April 6, 2006

25 Days in a Cage

If I had to pick one critic (that overgeneralized word for "smart" people who write books) I admire more than any other, it would have to Frederic Jameson, not becuase I actually believe his Marxist claptrap but because I really have to admire someone who can be a Marxist and simultaneously filthy stinking rich. I heard somewhere, can't remember where, that all American Marxists are really capitalists, because, ultimately, all Americans are capitalists, closet or otherwise. Ah, yet another gross overgeneralization...

If I had to pick one critic (here meaning someone who actually criticizes written works, social systems, and so forth) whose influence I grapple with most, it would be Ezra Pound. I've always admired people who, despite being fundamentally flawed, manage to produce pure genius. Also, being something of a polymath myself (according to Mickles), I see something of the old, middle, and young Ezra in myself. The major difference is I try to shut up about the things that could quite easily land me in hot water.
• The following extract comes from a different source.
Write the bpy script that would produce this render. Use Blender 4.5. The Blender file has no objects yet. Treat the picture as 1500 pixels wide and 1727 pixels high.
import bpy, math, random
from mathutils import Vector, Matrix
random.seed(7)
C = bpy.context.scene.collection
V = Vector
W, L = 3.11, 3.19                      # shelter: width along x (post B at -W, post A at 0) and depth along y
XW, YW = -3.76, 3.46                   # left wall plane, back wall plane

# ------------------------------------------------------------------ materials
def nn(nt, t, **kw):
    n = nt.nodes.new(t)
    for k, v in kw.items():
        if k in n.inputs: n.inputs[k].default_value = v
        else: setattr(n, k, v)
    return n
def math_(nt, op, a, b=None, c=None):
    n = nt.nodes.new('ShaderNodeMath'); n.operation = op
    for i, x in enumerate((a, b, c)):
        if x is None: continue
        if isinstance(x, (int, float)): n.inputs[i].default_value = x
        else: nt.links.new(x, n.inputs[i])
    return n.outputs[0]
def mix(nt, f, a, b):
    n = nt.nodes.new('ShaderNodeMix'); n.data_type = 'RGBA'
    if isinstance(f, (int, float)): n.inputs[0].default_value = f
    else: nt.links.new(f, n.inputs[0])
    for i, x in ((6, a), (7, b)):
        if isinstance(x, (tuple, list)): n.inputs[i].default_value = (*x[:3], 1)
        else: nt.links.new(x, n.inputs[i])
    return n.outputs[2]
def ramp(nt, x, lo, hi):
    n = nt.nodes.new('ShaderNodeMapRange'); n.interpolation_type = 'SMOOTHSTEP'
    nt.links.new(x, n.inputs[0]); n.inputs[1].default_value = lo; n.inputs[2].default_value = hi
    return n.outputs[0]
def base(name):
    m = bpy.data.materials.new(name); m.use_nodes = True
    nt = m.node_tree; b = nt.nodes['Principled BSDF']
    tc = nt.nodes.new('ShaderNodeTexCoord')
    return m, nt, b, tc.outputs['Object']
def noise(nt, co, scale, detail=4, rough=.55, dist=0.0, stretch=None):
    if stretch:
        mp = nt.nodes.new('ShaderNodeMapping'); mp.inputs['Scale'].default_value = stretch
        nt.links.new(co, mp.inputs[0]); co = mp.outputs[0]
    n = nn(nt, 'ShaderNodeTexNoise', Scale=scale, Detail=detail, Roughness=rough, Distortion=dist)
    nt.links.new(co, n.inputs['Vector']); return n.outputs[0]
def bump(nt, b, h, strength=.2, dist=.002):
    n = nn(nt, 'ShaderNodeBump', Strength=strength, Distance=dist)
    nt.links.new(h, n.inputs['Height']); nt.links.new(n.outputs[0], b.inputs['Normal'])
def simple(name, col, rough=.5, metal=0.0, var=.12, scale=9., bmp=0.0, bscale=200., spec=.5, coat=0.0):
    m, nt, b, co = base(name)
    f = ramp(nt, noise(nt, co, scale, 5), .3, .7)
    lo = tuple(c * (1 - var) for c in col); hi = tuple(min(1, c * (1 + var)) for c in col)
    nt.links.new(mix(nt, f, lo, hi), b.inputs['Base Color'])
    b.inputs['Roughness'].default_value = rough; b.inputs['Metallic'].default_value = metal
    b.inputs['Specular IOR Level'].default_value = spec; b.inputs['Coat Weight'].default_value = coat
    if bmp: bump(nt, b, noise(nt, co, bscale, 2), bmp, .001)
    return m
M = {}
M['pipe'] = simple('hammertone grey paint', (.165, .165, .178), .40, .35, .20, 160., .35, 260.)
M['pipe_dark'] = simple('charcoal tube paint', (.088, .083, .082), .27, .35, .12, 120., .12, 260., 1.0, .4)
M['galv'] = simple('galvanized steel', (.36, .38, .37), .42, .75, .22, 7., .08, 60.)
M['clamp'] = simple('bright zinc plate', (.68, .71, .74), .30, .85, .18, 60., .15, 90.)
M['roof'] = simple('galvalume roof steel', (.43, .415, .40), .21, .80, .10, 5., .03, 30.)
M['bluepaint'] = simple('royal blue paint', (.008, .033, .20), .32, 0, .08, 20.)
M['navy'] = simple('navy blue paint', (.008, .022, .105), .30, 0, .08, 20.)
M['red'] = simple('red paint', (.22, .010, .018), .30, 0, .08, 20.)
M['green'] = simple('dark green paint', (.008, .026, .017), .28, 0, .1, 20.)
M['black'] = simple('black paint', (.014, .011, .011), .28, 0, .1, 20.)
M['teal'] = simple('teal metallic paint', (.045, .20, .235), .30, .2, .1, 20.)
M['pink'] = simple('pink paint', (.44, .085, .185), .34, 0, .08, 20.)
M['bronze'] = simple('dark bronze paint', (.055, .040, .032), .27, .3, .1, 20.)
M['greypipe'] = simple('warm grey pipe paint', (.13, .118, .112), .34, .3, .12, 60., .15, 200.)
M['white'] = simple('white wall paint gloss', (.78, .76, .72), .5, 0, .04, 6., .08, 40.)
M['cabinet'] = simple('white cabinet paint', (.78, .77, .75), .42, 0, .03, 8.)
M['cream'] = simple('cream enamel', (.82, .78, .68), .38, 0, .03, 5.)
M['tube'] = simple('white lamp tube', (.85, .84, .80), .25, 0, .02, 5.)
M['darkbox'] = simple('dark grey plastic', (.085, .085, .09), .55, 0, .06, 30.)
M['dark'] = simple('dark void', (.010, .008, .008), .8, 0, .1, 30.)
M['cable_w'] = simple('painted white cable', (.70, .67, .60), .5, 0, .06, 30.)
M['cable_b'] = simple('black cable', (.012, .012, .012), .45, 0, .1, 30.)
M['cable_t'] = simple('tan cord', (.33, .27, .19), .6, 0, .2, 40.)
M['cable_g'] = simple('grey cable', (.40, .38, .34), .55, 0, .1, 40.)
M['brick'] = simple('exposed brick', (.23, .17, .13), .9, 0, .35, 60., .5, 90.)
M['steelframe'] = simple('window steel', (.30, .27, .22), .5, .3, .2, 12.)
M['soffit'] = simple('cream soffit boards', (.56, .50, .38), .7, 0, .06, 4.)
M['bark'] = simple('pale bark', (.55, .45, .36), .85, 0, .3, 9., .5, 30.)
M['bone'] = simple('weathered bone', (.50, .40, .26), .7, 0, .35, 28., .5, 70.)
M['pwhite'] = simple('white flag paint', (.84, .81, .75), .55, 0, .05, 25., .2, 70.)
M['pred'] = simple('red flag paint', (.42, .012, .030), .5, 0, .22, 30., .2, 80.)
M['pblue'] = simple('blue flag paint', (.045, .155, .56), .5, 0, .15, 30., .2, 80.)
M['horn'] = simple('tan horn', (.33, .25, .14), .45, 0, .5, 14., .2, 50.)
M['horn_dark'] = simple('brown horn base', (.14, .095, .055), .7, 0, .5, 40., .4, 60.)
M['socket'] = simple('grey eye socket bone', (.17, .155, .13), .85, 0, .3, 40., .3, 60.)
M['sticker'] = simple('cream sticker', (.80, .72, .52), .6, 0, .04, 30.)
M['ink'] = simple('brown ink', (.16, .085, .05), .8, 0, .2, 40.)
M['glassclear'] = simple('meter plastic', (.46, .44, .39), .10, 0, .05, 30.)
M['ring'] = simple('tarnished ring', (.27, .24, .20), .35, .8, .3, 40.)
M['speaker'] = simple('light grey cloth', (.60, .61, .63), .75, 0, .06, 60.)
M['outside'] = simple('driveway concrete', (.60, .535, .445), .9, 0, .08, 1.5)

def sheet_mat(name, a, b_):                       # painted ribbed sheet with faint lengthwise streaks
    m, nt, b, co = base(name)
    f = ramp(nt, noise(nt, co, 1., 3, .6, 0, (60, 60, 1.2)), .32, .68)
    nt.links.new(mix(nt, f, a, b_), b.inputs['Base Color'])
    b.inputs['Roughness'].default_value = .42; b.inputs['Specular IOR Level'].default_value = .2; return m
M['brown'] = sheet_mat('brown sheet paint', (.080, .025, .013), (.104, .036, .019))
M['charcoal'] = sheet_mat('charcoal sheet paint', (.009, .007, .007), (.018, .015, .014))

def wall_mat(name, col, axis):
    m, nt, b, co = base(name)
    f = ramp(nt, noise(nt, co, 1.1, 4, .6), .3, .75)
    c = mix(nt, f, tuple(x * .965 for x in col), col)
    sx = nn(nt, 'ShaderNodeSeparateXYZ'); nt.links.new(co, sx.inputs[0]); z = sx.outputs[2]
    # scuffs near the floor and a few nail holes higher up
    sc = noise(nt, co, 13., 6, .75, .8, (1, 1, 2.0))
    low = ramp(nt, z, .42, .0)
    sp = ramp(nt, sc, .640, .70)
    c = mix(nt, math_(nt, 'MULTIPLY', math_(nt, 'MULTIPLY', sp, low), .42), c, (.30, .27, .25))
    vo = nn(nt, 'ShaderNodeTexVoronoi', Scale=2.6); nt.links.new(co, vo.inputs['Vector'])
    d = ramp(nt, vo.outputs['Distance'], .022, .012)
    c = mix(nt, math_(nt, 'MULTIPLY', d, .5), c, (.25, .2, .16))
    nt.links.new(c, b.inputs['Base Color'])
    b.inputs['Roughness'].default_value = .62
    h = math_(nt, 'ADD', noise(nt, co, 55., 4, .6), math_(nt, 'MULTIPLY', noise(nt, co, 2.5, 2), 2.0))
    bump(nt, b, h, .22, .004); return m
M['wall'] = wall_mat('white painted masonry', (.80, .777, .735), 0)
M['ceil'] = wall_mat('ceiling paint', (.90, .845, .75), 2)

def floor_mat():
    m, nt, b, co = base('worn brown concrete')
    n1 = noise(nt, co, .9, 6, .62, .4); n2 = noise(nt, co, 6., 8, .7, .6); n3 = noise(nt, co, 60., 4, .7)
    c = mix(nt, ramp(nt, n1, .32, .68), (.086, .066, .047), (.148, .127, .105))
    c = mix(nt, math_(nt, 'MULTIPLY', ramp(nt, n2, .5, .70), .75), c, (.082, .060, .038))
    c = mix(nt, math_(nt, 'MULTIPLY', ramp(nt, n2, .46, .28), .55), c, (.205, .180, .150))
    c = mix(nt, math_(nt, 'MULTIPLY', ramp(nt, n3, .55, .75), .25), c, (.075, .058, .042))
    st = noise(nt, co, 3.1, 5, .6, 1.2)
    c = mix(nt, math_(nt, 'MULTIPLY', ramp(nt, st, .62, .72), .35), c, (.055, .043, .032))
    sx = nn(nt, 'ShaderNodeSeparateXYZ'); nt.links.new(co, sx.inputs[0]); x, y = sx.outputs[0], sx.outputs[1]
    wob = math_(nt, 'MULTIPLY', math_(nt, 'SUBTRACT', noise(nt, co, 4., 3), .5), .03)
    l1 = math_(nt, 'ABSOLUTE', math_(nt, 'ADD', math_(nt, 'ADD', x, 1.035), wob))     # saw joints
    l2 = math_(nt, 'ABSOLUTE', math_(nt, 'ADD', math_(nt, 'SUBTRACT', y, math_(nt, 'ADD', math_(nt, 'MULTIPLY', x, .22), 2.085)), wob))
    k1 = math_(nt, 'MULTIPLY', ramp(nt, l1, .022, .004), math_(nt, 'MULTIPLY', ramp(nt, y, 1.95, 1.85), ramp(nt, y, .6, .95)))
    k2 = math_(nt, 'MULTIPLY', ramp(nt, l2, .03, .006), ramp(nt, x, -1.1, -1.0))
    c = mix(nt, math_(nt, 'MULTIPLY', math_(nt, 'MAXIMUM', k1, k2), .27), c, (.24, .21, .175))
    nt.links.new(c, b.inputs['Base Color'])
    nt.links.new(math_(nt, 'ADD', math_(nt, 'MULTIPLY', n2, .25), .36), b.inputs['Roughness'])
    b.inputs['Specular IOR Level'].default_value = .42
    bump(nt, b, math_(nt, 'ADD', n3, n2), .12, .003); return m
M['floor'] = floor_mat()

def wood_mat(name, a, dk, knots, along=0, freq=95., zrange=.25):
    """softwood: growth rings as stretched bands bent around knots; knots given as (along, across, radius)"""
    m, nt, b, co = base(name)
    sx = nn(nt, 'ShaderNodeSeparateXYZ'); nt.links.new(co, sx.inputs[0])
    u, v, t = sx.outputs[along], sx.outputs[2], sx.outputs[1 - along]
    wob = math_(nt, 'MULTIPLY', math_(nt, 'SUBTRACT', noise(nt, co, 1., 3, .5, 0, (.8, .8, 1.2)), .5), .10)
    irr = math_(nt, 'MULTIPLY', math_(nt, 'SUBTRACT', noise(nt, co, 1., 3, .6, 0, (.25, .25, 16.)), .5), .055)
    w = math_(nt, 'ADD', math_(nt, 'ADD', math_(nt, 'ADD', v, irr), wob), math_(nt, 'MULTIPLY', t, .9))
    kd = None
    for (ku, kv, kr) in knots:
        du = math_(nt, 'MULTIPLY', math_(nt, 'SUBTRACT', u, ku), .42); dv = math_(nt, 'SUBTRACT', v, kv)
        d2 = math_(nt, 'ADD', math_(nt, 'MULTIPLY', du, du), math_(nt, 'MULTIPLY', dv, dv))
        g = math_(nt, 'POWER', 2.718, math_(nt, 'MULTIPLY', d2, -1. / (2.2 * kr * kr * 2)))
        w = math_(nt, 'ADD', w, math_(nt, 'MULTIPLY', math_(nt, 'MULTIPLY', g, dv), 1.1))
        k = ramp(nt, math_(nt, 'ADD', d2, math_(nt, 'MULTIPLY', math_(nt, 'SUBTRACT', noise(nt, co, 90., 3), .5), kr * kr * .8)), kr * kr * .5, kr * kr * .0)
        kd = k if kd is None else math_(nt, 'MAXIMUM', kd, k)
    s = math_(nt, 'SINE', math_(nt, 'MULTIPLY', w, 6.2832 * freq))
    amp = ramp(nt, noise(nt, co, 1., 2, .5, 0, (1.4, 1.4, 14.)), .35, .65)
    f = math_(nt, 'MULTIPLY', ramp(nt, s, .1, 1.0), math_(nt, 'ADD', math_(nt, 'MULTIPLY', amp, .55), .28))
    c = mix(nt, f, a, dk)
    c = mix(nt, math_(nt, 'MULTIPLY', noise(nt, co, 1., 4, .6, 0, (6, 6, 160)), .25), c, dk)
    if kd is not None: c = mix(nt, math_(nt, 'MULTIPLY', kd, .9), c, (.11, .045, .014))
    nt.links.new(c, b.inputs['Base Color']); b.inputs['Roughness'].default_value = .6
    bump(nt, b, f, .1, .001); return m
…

I resent being something of a mantic. In this half the world (i.e. Asia, the new Orient), I spend most of my time conversing with non-Western types explaining "our culture" to them in terms they claim to understand. The same, of course, is true back in the Fatherland. Japanese, Chinese, whatever culture is a big fucking mystery to the paleface (apparently), so we produce a class of mantics whose jobs it is to commune with the natives and interpret their signs for the powers that be. "Why are Japanese men so concerned with saving face in public?" Hmm, good question, because obviously Americans have no need of spin doctors or PR firms.

And we punish these mantics when they're wrong. I should revise that statement: we punish these mantics when we perceive that they are wrong.

All of you already know that you learn infinitely more about people when you live among them. The first and truly valuable thing you learn is despite superficial peculiarities, they're not different.

Ezra Pound went apeshit trying to make sense of the world as a whole. When the Americans found him in Italy they locked him up in an outdoor cage for the better part of a month. When he was finally released from the mental institution where he spent a good deal of his remaining years, he returned to that Italian city which I still claim to this day stinks of cigarettes and garbage, obviously something a sane man would not do.

2 Comments:

At 12:15 PM, Blogger Michael K. said...

Old Ez "lost his center fighting the world." And more often than not, even though we imagine when we try to understand something we are likewise trying to reconcile ourselves to it - despite this, a too far-reaching pretense of 'understanding' can make us turn against the world, and people, and last of all ourselves. If there is a moral and intellectual imperative to be drawn from Pound's life - as much as there is an imperative to be drawn from anyone's life - I think it is this.

 
At 4:18 PM, Blogger Jon Snyder said...

well said, mikey! that's why i enjoy being *always* already a subject!